31,000 Americans  died from gun violence last year.  The states with the highest number of firearms have the highest number of firearm deaths (shocking); the states with the fewest have the fewest. More guns do not equal more safety, despite the relentlessly repeated claims to the contrary. The myth of needing guns to defend yourself against the bad guys with guns? You are more than four times more likely to be shot in a confrontation if you are armed than if you are not. How many people actually successfully defend themselves in such a manner? Unknown, largely because the NRA has managed to prevent the government from spending money actually studying gun violence, but it’s unlikely to be very high number, or we’d hear a lot more about it. In Tucson, a man who was at the rally and armed, in the confusion of the moment, almost shot the person who disarmed Loughner, who fired off 31 shots in ten seconds, killing six and wounding 13 before anyone had time to react. Can you imagine the ensuing mayhem if everyone there started firing back in a crowd?

Oh, and the line about enforcing the laws we already have on the books rather than creating new ones? That’s the biggest laugh of all, given that the inconsistent patchwork of more than 10,000 local laws across the country. Washington, D.C. bans guns, but Virginia, a stone’s throw away, will sell you anything you want, no questions asked.

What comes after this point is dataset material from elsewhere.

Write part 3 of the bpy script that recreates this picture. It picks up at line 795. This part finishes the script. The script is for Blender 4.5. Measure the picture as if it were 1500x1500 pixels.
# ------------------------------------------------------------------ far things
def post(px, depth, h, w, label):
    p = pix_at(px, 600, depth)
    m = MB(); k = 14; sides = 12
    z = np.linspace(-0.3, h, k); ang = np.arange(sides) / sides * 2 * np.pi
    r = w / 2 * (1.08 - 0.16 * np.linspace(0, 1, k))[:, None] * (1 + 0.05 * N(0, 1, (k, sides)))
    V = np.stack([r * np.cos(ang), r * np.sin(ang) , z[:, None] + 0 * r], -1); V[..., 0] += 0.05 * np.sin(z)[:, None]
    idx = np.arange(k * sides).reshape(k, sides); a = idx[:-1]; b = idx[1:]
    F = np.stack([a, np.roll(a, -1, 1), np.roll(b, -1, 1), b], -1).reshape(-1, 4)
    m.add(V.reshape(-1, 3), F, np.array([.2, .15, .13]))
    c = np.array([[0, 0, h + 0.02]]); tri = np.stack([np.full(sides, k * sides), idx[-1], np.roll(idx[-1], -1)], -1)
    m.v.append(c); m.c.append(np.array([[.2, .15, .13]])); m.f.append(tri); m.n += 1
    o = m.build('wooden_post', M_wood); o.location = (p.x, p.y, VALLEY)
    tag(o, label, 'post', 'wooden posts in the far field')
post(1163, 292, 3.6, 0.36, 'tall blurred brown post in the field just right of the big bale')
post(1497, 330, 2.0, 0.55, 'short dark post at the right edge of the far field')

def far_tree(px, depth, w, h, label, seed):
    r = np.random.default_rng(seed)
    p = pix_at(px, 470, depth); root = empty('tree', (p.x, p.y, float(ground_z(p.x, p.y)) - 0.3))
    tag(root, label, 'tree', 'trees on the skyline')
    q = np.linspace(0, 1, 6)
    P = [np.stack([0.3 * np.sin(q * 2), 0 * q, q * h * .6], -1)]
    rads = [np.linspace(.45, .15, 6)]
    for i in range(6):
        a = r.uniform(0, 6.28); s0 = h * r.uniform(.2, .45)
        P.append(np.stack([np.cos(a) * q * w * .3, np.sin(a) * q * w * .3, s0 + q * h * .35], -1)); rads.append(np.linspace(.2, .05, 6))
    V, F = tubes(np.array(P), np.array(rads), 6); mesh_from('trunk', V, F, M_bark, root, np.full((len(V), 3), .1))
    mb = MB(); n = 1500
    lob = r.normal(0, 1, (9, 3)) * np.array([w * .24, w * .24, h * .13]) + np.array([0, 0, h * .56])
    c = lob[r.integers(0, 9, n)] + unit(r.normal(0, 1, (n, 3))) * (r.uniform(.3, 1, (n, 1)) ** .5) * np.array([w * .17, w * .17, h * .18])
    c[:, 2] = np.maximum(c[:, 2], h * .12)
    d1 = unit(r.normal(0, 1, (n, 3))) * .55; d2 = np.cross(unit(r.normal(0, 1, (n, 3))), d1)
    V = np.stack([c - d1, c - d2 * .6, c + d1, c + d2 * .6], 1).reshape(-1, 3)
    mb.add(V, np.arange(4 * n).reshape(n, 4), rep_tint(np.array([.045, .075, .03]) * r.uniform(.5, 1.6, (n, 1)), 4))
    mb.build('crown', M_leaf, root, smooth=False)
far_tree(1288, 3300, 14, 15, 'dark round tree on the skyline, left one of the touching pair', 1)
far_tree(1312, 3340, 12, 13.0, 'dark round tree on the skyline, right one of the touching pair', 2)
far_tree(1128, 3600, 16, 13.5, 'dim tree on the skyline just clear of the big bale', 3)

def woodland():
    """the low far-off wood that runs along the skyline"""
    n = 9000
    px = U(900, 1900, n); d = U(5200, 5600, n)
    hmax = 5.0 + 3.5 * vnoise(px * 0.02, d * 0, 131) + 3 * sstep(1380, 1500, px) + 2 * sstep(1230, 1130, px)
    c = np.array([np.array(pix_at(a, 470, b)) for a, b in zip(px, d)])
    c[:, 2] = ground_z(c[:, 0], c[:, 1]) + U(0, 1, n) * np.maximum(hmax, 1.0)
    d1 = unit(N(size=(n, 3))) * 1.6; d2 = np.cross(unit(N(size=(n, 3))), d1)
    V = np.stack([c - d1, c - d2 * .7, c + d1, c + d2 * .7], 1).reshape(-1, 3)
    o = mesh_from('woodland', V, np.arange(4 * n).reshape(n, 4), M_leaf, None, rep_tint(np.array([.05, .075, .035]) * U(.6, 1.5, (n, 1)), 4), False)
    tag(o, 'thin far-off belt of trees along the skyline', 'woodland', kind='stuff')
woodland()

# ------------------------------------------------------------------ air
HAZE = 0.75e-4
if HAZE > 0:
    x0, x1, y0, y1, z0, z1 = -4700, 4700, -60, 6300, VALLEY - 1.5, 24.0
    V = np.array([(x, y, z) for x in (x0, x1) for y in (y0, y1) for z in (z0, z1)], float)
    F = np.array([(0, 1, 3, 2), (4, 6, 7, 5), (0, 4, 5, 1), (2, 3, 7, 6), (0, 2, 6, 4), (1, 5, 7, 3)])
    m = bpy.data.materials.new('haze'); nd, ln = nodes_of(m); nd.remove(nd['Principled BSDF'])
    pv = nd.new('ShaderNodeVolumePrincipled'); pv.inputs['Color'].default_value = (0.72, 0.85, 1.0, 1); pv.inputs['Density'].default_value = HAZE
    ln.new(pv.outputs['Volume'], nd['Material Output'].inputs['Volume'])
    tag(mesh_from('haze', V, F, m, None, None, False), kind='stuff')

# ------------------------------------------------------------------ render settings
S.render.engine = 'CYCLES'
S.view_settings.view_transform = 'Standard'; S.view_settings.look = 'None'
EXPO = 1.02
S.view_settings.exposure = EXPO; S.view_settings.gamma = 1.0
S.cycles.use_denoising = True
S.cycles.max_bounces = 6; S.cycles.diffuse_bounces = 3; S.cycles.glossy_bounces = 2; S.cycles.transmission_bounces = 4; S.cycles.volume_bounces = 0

A dealer in most states has to do a background check in his store, but not at the gun show on the weekend. A lunatic like Jared Lee Loughner had no trouble buying a gun and a high-capacity clip legally.

I love the fallback logic when all the other arguments fail: there are so many guns out there and it’s so easy for criminals to get them, if we start trying to control them now, only the bad guys will end up having them. In other words, we’ve been so successful at creating a country where violence rules, we have no choice but to live with the mess we’ve created.

And so it goes on. The gun absolutists even fight a New Jersey proposal that guns not be sold to people on the terror watch list, and probably will succeed in killing it. How safe does that make you feel?